- Associated Press - Friday, October 24, 2014

AMBRIDGE, Pa. (AP) - By the time they got to Woodstock, they were a couple dozen strong.

Twenty-five young musicians from the For Those About to Rock Academy absorbed the sights and sensed the aura last weekend when visiting the grounds of rock ‘n’ roll’s most legendary festival.

Before their Woodstock field trip had ended, the students from the Ambridge rock school performed a few songs on the site where pop-culture history was made Aug. 15-18, 1969.

“It was crazy standing the same place where Jimi Hendrix, Janis Joplin and the Who had played,” For Those About to Rock student Quinn Kelley, 16, of Beaver said. “You could definitely feel that a lot of greatness had been achieved there.”

With numb fingers wrapped around acoustic guitars and tambourines, or stuffed into front pockets to fend off the 39-degree, wind-whipped chill, the students stood shoulder-to-shoulder on the turf of Max Yasgur’s old farm and sang Joe Cocker’s version of “With a Little Help From My Friends.”

“There may not have been a million people in the field this day, but the spirit was there and a new generation felt it,” For Those About to Rock Academy administrator Cathy Stewart said in a message attached to the YouTube video capturing the moment.

Back to the garden

The idea for a Woodstock field trip came from Joey Granati, co-founder of For Those About to Rock Academy with brother David Granati, both of Beaver County’s rocking Granati Brothers band who trace their rock ‘n’ roll dreams back to the night when they sneaked into the old Chippewa Township drive-in to watch the 1970 “Woodstock” documentary.

“When we saw The Who, we were just so amazed we looked at each other and said, ‘That’s what we’re going to do,’” Joey said.

Joey took a pilgrimage last year to Bethel, N.Y, where the Woodstock Music & Art Fair had delivered its promised “three days of peace and music” 45 summers ago. While there, the siblings struck up a conversation with a representative of the Bethel Woods Center for the Arts and its related museum commemorating the famed concert festival.

The Bethel Woods center has launched a rock ‘n’ roll school, and upon learning the Granatis had done the same eight years earlier, invited For Those About To Rock Academy for a visit.

“It was like a musical summit between the rock schools,” Joey said, adding that the Woodstock folks told him that For Those About to Rock Academy was the first such school to take a field trip there.

Given the busyness of students’ schedules, both at their regular schools and the music school, as well as the tight schedules of chaperoning parents, the Granatis decided to squeeze the trip into 20 hours.

The cost to rent a bus and hire two drivers was $1,800, prompting the music school to sell raffle tickets and obtain private sponsorships that generated $1,807.

“People have asked what we did with the extra $7,” Joey Granati said. “We bought Twizzlers for the kids.

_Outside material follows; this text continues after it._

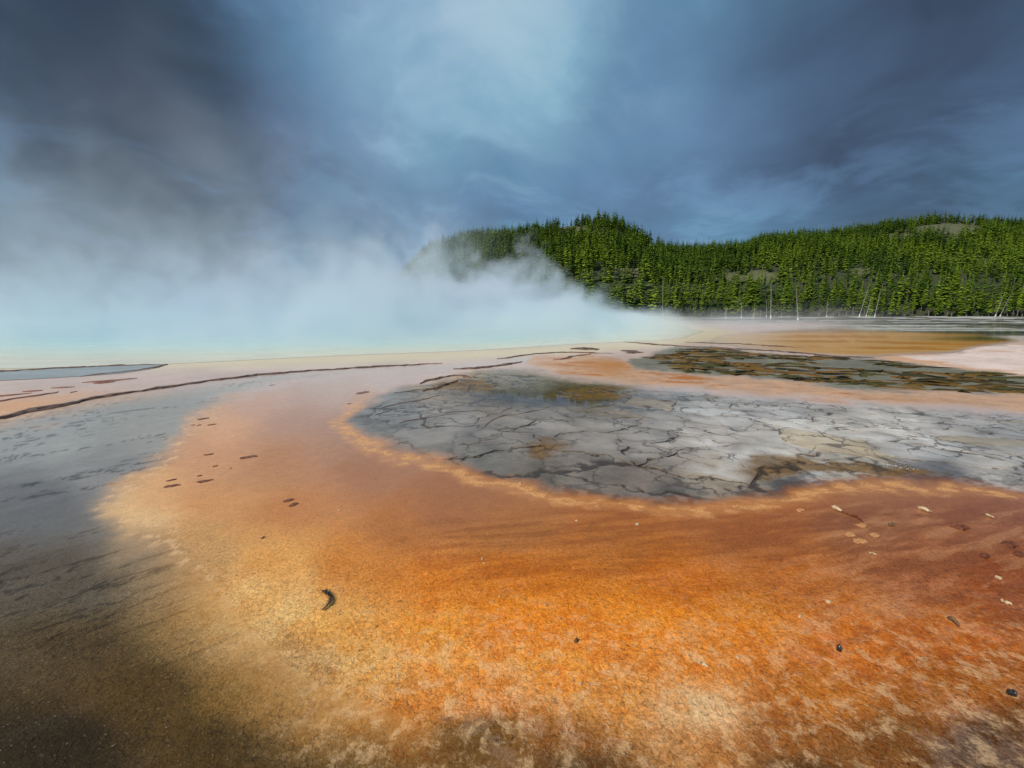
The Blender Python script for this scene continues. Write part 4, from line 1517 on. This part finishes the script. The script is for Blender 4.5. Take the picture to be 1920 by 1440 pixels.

They love Twizzlers.”

While at Woodstock, students toured the grounds and museum, where they watched film highlights of the concert festival.

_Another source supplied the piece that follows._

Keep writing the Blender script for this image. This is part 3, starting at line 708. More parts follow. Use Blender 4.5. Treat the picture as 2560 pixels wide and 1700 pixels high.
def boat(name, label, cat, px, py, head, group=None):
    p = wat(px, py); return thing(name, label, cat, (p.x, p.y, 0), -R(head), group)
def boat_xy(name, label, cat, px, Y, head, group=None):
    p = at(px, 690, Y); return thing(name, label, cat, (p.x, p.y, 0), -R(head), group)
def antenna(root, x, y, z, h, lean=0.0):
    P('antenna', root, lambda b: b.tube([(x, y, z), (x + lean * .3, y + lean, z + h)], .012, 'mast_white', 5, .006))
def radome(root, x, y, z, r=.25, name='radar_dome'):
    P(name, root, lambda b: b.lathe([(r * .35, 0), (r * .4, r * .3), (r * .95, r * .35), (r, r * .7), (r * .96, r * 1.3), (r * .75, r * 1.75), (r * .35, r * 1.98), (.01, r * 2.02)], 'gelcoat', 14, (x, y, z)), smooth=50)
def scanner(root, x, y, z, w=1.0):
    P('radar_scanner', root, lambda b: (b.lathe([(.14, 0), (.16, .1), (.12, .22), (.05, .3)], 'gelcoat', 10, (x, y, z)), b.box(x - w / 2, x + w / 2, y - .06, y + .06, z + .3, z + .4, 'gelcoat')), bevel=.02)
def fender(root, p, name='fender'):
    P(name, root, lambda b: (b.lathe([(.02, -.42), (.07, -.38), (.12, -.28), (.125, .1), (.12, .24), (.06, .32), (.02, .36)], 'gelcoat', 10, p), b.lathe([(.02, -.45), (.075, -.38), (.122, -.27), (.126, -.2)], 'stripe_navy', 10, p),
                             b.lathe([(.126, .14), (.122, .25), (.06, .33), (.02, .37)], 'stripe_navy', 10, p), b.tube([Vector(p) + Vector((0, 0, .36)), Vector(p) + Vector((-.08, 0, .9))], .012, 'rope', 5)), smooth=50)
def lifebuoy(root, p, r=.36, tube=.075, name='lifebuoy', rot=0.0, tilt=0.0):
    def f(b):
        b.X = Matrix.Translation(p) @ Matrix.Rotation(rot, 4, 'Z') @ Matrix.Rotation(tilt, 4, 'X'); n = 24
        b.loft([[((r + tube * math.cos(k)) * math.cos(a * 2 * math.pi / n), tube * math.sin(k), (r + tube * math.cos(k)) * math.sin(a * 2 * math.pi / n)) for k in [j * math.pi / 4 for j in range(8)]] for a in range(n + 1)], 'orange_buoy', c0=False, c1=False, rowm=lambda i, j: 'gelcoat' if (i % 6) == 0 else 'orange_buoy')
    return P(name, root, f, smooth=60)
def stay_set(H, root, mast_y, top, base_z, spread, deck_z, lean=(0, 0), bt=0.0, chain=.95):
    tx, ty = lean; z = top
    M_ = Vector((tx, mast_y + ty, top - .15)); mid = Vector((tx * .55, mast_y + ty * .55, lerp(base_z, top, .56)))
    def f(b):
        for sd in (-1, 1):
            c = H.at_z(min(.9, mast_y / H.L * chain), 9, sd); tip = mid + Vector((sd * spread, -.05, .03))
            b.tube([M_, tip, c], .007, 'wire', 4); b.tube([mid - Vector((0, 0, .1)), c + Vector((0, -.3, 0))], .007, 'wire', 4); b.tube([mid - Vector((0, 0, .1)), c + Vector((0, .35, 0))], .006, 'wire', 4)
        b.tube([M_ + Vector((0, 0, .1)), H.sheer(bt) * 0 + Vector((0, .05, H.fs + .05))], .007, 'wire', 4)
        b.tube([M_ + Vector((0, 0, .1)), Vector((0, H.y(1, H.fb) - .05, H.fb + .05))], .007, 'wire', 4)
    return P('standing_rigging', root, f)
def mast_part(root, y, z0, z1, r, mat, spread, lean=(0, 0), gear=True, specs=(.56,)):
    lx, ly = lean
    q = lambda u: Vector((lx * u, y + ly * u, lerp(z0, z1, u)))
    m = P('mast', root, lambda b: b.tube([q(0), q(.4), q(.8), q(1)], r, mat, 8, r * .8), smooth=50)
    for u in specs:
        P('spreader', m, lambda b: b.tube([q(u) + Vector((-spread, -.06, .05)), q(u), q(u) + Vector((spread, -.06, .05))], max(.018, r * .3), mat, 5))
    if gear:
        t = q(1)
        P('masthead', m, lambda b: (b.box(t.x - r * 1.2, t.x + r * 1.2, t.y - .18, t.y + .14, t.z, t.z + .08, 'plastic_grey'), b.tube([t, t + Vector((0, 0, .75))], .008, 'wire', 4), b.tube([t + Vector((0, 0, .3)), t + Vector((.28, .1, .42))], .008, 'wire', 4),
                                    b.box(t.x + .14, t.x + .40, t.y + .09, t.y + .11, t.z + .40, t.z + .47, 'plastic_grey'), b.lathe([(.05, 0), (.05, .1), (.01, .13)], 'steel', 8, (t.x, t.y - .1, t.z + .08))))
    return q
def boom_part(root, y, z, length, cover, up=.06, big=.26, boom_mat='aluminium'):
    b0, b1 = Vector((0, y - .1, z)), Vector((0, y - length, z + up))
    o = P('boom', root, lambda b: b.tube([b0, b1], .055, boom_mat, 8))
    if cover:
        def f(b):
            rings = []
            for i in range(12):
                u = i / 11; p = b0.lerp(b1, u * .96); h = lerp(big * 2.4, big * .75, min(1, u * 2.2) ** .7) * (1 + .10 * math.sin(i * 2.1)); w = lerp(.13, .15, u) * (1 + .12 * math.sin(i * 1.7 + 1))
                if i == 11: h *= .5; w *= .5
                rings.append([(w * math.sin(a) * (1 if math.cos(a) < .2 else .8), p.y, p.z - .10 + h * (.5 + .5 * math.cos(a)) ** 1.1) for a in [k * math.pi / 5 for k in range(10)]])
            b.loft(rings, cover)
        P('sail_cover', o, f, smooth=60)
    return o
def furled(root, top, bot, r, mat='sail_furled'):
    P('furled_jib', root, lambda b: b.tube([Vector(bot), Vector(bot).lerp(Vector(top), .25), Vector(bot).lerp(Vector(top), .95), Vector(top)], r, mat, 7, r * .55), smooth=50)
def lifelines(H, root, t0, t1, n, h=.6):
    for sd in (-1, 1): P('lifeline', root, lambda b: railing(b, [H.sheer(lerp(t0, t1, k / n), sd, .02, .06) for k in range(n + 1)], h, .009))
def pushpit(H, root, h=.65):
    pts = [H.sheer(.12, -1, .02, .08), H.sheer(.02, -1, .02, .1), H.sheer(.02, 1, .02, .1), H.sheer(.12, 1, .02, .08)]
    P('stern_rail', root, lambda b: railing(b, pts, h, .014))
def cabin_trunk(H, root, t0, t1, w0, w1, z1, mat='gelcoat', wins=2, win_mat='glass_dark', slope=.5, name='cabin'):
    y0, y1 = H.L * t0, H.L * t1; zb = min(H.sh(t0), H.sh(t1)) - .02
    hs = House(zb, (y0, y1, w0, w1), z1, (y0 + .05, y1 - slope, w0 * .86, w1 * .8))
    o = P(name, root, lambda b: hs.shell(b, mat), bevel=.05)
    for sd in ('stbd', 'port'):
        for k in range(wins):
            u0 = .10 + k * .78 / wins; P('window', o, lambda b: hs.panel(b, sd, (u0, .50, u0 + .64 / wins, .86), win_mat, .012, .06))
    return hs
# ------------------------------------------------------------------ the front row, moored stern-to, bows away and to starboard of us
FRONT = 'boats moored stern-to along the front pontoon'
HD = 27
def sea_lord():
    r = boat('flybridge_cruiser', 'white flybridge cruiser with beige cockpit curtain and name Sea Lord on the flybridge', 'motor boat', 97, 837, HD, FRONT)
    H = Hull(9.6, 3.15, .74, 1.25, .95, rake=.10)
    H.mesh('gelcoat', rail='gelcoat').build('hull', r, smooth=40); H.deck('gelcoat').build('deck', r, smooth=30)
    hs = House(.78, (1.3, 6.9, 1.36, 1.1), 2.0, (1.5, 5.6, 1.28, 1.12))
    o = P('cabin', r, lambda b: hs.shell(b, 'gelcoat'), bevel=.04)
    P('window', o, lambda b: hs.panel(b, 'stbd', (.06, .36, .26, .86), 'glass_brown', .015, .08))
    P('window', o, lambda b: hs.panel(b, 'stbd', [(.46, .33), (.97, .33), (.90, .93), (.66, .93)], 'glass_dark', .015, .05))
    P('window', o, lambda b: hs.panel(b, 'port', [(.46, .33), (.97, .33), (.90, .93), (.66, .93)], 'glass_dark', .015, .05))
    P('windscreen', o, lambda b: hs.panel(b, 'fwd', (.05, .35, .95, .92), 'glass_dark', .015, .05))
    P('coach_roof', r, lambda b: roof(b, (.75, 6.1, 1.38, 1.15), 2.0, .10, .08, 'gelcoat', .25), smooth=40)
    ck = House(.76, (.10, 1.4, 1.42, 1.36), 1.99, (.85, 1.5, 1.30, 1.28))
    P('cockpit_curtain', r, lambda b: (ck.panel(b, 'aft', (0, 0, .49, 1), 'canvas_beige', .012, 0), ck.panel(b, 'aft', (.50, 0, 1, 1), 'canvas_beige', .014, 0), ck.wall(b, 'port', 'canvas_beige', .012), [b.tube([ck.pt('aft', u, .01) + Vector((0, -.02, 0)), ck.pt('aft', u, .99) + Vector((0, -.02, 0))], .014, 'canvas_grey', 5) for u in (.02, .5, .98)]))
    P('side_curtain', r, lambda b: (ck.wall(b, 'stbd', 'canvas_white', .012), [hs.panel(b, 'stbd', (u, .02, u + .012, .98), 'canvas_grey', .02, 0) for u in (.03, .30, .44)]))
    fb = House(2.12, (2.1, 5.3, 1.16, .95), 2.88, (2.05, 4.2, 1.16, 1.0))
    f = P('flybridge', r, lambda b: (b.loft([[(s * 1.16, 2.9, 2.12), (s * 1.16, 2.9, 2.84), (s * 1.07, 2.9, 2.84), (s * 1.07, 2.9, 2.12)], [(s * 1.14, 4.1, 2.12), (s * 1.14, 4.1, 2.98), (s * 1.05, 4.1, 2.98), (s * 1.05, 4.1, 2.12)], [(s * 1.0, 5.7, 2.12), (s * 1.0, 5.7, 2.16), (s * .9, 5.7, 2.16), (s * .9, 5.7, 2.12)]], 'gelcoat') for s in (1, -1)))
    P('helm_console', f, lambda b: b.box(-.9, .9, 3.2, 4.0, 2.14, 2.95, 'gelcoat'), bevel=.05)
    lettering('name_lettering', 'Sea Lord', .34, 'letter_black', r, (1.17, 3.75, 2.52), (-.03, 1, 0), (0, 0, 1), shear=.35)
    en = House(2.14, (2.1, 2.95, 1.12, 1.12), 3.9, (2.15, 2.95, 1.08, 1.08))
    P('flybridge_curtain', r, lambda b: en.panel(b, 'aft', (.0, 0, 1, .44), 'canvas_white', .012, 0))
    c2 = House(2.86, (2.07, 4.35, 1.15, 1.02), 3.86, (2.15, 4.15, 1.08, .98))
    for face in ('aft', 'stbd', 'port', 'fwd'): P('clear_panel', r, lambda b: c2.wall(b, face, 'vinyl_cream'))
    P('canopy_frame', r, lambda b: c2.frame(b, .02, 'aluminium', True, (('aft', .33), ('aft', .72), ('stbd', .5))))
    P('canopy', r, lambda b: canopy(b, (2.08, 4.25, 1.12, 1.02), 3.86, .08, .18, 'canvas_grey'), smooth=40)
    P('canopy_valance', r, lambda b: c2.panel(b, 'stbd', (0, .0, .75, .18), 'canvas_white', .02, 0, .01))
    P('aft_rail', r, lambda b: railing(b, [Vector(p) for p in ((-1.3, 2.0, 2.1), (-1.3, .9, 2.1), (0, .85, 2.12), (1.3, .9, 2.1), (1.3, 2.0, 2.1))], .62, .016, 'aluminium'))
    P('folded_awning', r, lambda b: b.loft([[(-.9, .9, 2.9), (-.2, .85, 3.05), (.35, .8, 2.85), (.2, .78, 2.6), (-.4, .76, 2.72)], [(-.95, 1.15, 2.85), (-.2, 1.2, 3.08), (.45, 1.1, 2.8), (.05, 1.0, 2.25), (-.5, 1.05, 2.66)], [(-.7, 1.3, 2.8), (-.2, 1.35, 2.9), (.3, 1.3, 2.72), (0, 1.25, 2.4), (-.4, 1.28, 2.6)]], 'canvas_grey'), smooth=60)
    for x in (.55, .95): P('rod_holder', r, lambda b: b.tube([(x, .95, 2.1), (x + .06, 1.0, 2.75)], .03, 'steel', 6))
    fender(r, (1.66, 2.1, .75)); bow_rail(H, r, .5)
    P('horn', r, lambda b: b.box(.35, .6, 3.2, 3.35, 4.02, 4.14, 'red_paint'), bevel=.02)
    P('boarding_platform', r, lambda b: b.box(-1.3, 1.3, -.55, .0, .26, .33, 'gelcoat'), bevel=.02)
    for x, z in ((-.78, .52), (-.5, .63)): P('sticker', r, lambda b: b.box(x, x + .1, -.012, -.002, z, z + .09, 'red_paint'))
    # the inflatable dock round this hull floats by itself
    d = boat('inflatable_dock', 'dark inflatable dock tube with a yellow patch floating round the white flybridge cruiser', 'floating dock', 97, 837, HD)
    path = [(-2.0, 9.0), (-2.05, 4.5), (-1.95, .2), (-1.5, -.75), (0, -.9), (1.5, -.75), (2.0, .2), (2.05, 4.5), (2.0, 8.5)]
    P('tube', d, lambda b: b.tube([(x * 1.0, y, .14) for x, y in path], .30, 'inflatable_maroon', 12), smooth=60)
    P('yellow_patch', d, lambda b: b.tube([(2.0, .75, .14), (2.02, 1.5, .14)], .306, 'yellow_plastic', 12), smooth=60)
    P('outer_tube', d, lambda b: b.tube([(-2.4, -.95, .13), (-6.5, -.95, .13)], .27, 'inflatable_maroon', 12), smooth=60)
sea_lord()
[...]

“It was really moving,” Nicole Smiley, 16, of Aliquippa said. “What really got me was watching Janis Joplin. That moved me to tears.”

Students also saw Woodstock footage of a sensational solo by Santana’s then-20-year-old drummer Michael Shrieve.

Minutes later, the kids got to participate in a Q&A; with the visiting Shrieve, who shared his Woodstock memories while encouraging the students to study all sorts of musical styles.

“That was one of my favorite parts,” Josh Ackerman, 11, of New Brighton said. “He gave us a whole different perspective.

“And one of things that was probably the coolest was when we went to the concert site and saw this huge peace sign that someone had cut into the grass,” Ackerman said.

Ackerman and Kelley, like their schoolmates, were surprised such a small town once accommodated a concert witnessed by hundreds of thousands of people.

Before leaving Bethel, the Beaver Valley youths joined their New York music school peers for a performance of the biographical song “Woodstock” penned by Joni Mitchell and famously recorded by Crosby, Stills, Nash & Young.

Soon after, the Beaver Valley kids were back on the bus for the long trip home, many snoozing in their seats until they reached a McDonald’s in Scranton.

We are stardust, we are golden

The trip was exhausting, but the response from students made everything worthwhile, Joey Granati said.

“They realized right away that place is a mecca. That’s hallowed ground,” Granati said. “If you’re a true musician, that’s certainly one of the places you have to see.”

Smiley, a vocalist and student at the Lincoln Park Performing Arts Center in Midland, said the field trip “inspired me to get more into the soulful, moving music from that time frame.”

Echoes of peace, love and music remain in that pastoral New York setting.

“The spirit is still there in those fields and we all were touched and enlightened in some way by it,” Stewart said. “And it continues on in this new generation of musicians.”